I just implemented Poisson Disk generation in the plane with this simple algorithm: http://people.cs.ubc.ca/~rbridson/docs/bridson-siggraph07-poissondisk.pdf
Now I would like to generate a Poisson Disk distribution on the surface of a hemisphere (or better, on a part of the spherical surface, given a certain angle)
can anyone tell me an algorithm to do that?
Thanks!
Thanks thouis for your answer! i already found a solution before, so i'll poste it here for those who are interested:
first i create enough poisson disc samples in the unitsquare (enough means more than n)
then i sort those samples by the smaller coordinate (for example, a point (10,9), the smaller coordinate is 9 - another point (8,50) the smaller coordinate is 8 - the order of the points would be (8,50),(10,9) )

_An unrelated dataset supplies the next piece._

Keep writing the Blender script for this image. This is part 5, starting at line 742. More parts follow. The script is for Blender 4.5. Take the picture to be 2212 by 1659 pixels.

then i take the first n samples in the sorted list. due to the sorting mode, those samples will again lie in a square area. I then scale up the coordinates such that they lie again in the unit square. Now i have exactly n poisson disc samples in the unit square.
then I use the plane to sphere mapping described in http://www.cs.rutgers.edu/~decarlo/readings/mcrt-sg03c.pdf page 23 to get uniformly distributed samples on the spheresegment of an arbitrary area angle
works well for me